Living in Leafs' spotlight

MIKE ZEISBERGER, SUN MEDIA

, Last Updated: 8:55 AM ET

In his first week at an NHL training camp, Alex Pietrangelo probably did six or seven media interviews.

Luke Schenn did at least that many on his first day.

Such is the disparity of being a first-round draft pick in hockey-mad Toronto compared to a smaller U.S. market, such as St. Louis.

Back in June, Pietrangelo, a defenceman with the Niagara IceDogs, was selected fourth overall by the Blues. Minutes later, the Maple Leafs moved up two spots by making a deal with the New York Islanders, allowing Cliff Fletcher and co. to pluck Schenn with the No. 5 selection.

In terms of publicity and notoriety, this really has become a tale of two cities.

As long as Schenn sticks in the hockey fishbowl that is Toronto, the debate as to whether he'll remain with the big club is a daily topic.

He already is recognized on the street.

Pietrangelo, on the other hand, creates no such buzz when he saunters past the Gateway Arch in downtown St. Louis, where the Blues pretty much are considered the No. 3 team in town behind the baseball Cardinals and the football Rams.

"It's different, all right," Mississauga native Brad Boyes, now with the Blues, said last night.

"There certainly are different pressures on a kid when he's a high pick in Toronto as compared to a lot of other markets like (St. Louis)."

Boyes is familiar with the blinding spotlight that shines on a top pick attending his first Maple Leafs camp, having lived through that very experience eight years ago.

Back in 2000, Boyes arrived at Leafs camp in Kitchener carrying the high expectations of an organization and fanbase on his shoulders. Having been taken 24th overall by the Leafs, all eyes were on the skinny 18-year-old kid.

Boyes admits he learned a lot from that experience. In fact, when asked by Sun Media what advice he would give Schenn in order to survive his first training camp as a Leaf, Boyes offered the following:

1. Don't be wide-eyed at all the attention.

"You have to keep playing your game because that's all it is," Boyes said. "You must relax on the ice, especially in a place like Toronto because fans monitor almost every shift. Don't try to do too much. That's where you get in trouble."

2. Don't believe everything you read, hear on the radio or see on TV.

"Be careful. Some people are going to hype you up because you are in the limelight right away in a place like Toronto.

"You can get too high if you buy into that stuff.
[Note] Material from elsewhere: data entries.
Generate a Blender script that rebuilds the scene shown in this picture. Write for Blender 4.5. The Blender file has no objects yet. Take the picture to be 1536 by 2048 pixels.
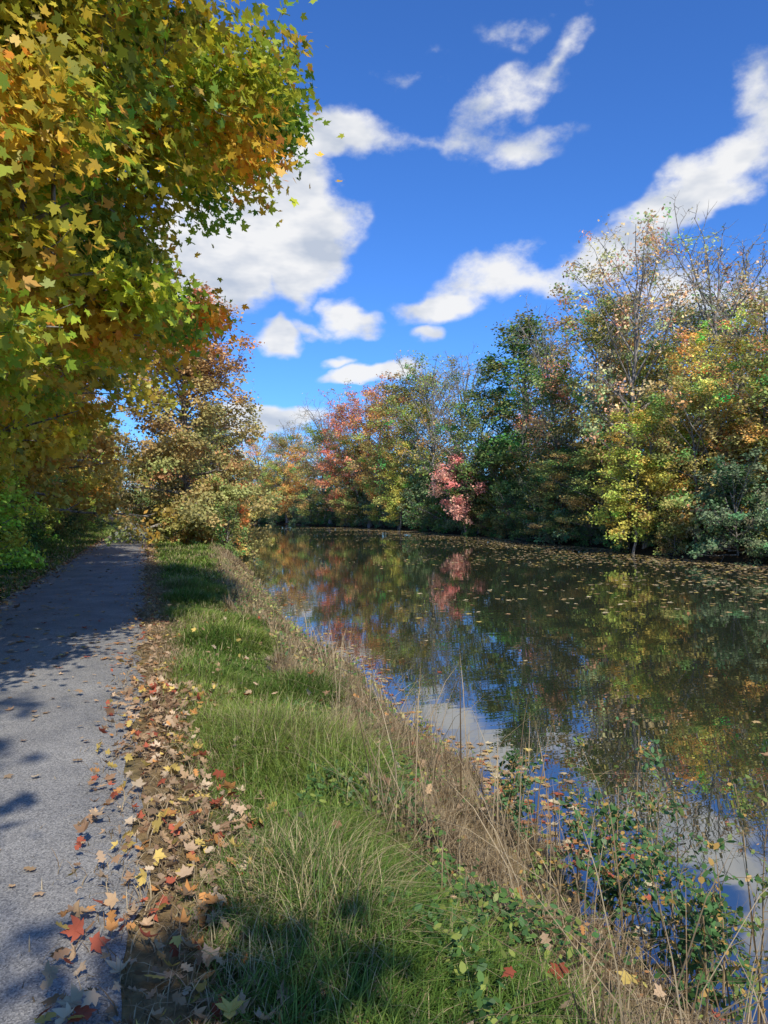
import bpy, math, numpy as np
from mathutils import Vector
rad=math.radians
scene=bpy.context.scene
YAW=rad(17.7); F=1479.0; EYE=1.6; HOR=1025.0; WZ=-0.9
cY,sY=math.cos(YAW),math.sin(YAW)
def P(px,d):
    xc=(px-768)/F*d
    return (xc*cY+d*sY, -xc*sY+d*cY)
# ---------------------------------------------------------------- terrain
def Lb(Y): 
    return np.interp(Y,[-60,0,6,9,15,22,35,50,75,110,160,260],[2.6,2.6,2.75,2.95,2.85,3.3,4.2,5.6,8.5,12,15,18])+0.13*np.sin(Y*1.3)+0.09*np.sin(Y*2.9+1)
def Rb(Y):
    return np.interp(Y,[-60,5,28,65,100,150,200,300],[23,24.5,27,32,33.5,28,17,2])+0.5*np.sin(Y*.31)+.3*np.sin(Y*.77)
def zt(X,Y):
    X=np.asarray(X,float);Y=np.asarray(Y,float)
    u=X-Lb(Y); v=X-Rb(Y)
    zl=np.interp(u,[-1.5,-1.0,-.5,0,1.5,3],[-.12,-.30,-.62,-.93,-1.6,-1.9])
    ramp=np.clip((X)/1.2,0,1)
    zl=np.where(u<-1.5,-.12*ramp,zl)
    zr=np.interp(v,[-2.5,0,.8,8,30],[-1.9,-.93,-.45,.2,.8])
    z=np.where(v>-2.5,np.maximum(zr,zl),zl)
    z=np.where(X<-3,np.interp(-X,[3,5,10,40],[0,.12,.4,.8]),z)
    m=np.clip(np.maximum(X-.1,-2.6-X)/.5,0,1)
    z=z+m*(.025*np.sin(X*5.1+Y*1.7)+.02*np.sin(Y*4.3-X*2.2)+.015*np.sin(X*9+Y*7))
    return z
# ---------------------------------------------------------------- mesh utils
def build(name,parts,mats,smooth=False,parent=None,color=None,loc=None):
    V=[];C=[];L=[];S=[];M=[];off=0;ls=0
    for (v,f,mi,c) in parts:
        v=np.asarray(v,np.float32).reshape(-1,3)
        f=np.asarray(f,np.int64)
        c=np.asarray(c,np.float32)
        if c.ndim==1: c=np.tile(c,(len(v),1))
        V.append(v);C.append(c)
        k=f.shape[1]
        L.append((f+off).ravel()); S.append(ls+np.arange(len(f))*k); M.append(np.full(len(f),mi))
        ls+=len(f)*k; off+=len(v)
    V=np.concatenate(V);C=np.concatenate(C);L=np.concatenate(L);S=np.concatenate(S);M=np.concatenate(M)
    me=bpy.data.meshes.new(name)
    me.vertices.add(len(V)); me.vertices.foreach_set("co",V.ravel())
    me.loops.add(len(L)); me.loops.foreach_set("vertex_index",L.astype(np.int32))
    me.polygons.add(len(S)); me.polygons.foreach_set("loop_start",S.astype(np.int32))
    me.polygons.foreach_set("material_index",M.astype(np.int32))
    for m in mats: me.materials.append(m)
    me.update(calc_edges=True)
    me.polygons.foreach_set("use_smooth",np.full(len(S),smooth))
    a=me.color_attributes.new("col",'FLOAT_COLOR','POINT')
    c4=np.ones((len(V),4),np.float32); c4[:,:3]=C
    a.data.foreach_set("color",c4.ravel())
    ob=bpy.data.objects.new(name,me); scene.collection.objects.link(ob)
    ob["top"]=float(np.percentile(V[:,2],99.3))
    if parent: ob.parent=parent
    if color: ob.color=(*color,1)
    if loc: ob.location=loc
    return ob
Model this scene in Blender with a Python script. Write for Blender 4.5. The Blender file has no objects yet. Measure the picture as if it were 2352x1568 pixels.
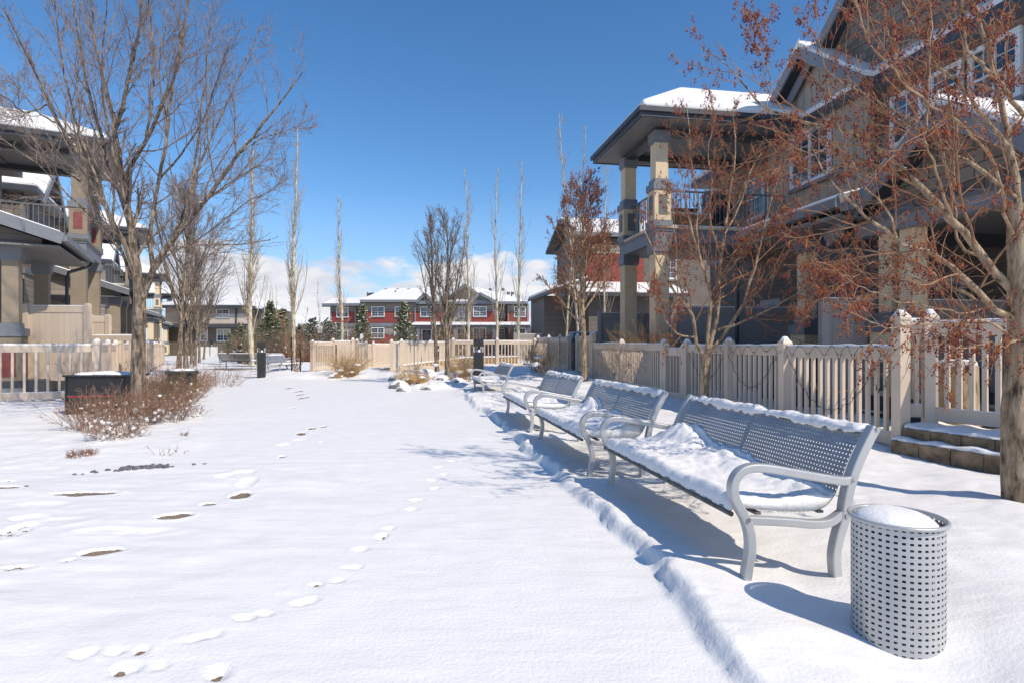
import bpy, bmesh, math, random
import numpy as np
from mathutils import Vector, Matrix
R = math.radians
scene = bpy.context.scene
col = scene.collection
random.seed(7)
RNG = np.random.default_rng(11)
CAMH = 1.15          # camera height above the snow, metres
F = 1342.0           # focal length in units of a 2352 px wide picture
HZ = 795.0
def W(px, py, d):    # a measured picture position at depth d -> world
    return ((px-1176.0)*d/F, d, CAMH-(py-HZ)*d/F)
def G(px, py):       # a ground position measured in the picture
    d = F*CAMH/(py-HZ)
    return ((px-1176.0)*d/F, d)
TH = math.atan(.172)
CT, ST = math.cos(TH), math.sin(TH)
def TS(t, s):        # right-hand row frame: t away from the path, s along it
    return (t*CT-s*ST, t*ST+s*CT)
TL = math.atan(.535)
CL, SL = math.cos(TL), math.sin(TL)
def LS(t, s):        # left-hand row frame
    return (-t*CL-s*SL, -t*SL+s*CL)

# ------------------------------------------------------------ noise
def _h(ix, iy, seed):
    ix = ix.astype(np.int64); iy = iy.astype(np.int64)
    n = (ix*374761393 + iy*668265263 + seed*974634777) & 0xffffffff
    n = ((n ^ (n >> 13))*1274126177) & 0xffffffff
    n = n ^ (n >> 16)
    return (n & 0xffff)/65535.0
def vn(x, y, seed=0):
    x = np.asarray(x, float); y = np.asarray(y, float)
    ix = np.floor(x); iy = np.floor(y); fx = x-ix; fy = y-iy
    fx = fx*fx*(3-2*fx); fy = fy*fy*(3-2*fy)
    a = _h(ix, iy, seed); b = _h(ix+1, iy, seed); c = _h(ix, iy+1, seed); d = _h(ix+1, iy+1, seed)
    return (a*(1-fx)+b*fx)*(1-fy)+(c*(1-fx)+d*fx)*fy - .5
def fbm(x, y, seed=0, o=4):
    r = 0; a = 1; f = 1
    for i in range(o):
        r = r + a*vn(np.asarray(x)*f, np.asarray(y)*f, seed+i*17); a *= .5; f *= 2.03
    return r
def sst(a, b, x):
    t = np.clip((x-a)/(b-a), 0, 1); return t*t*(3-2*t)

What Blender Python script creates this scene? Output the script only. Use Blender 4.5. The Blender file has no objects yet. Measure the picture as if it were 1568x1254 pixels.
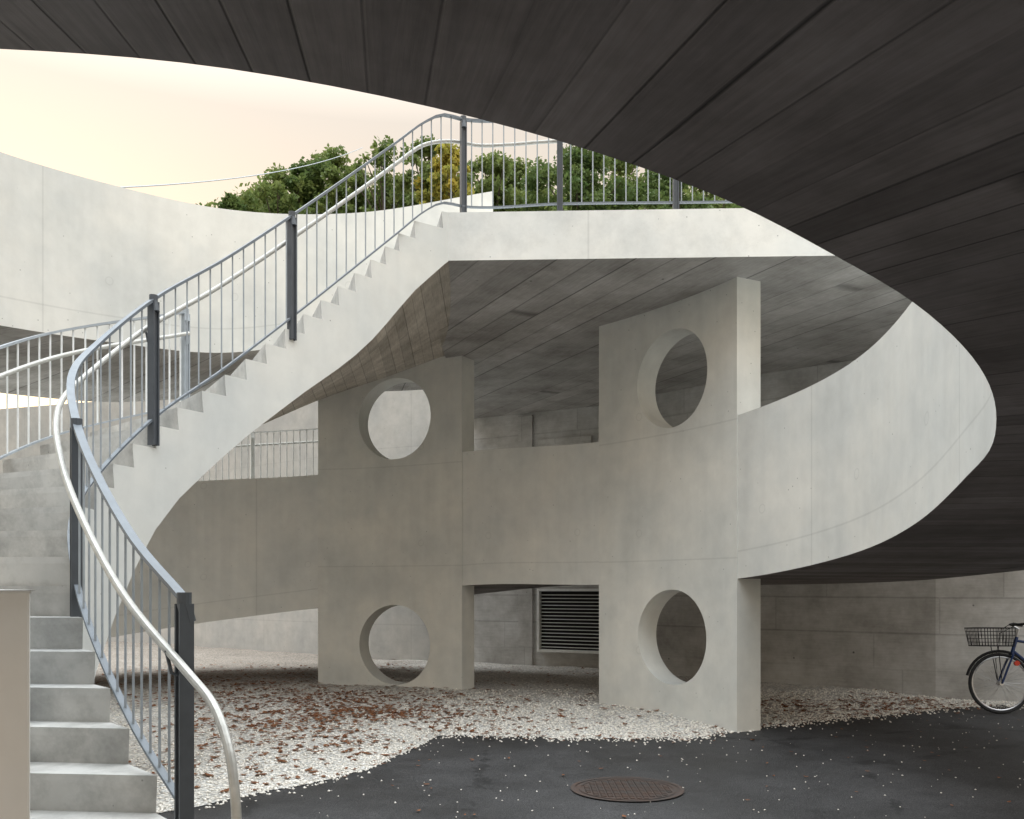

On the other hand, there can be negative things said and written about you too. The reality is, not everyone will be on your side. You have to stay level-headed."

3. Make a good first impression.

"If you can get the fans on your side early, it's always good. Hard work goes a long way and makes people more understanding when you make a mistake."

4. In a place like Toronto, be aware of your off-ice responsibilities.

"I remember my first Leaf camp. We were in Kitchener and almost all of us had left when I noticed Tie Domi was the last guy in the building. He was still signing autographs and talking with fans. I learned a lot from him about public relations. His career probably lasted longer because of it."

5. Have fun.

"Guys put too much pressure on themselves in a place like Toronto because of the pressure. You are an 18-year-old kid. Enjoy yourself. If you get through this, it will make you so much stronger as a person and a player."

Boyes never got the chance to play a regular-season game as a Leaf, traded to the San Jose Sharks before he received the opportunity.

After a stint with the Boston Bruins, he enjoyed a breakout season with the Blues in 2007-08, scoring 43 goals.

Of course, after offering up all those tips to Schenn, Boyes watched The Human Eraser dipsy doodle his way to the winning goal, a nifty shootout deke that gave the Leafs a 4-3 victory over the Blues last night in exhibition play. As the puck went across the line, the crowd paid homage to Schenn by chanting "Luuuuuke."

"Nice move," Boyes admitted afterward. "He's learning that the best way to get the fans on your side is to be the hero like that."

Luke Schenn could not get better advice than that.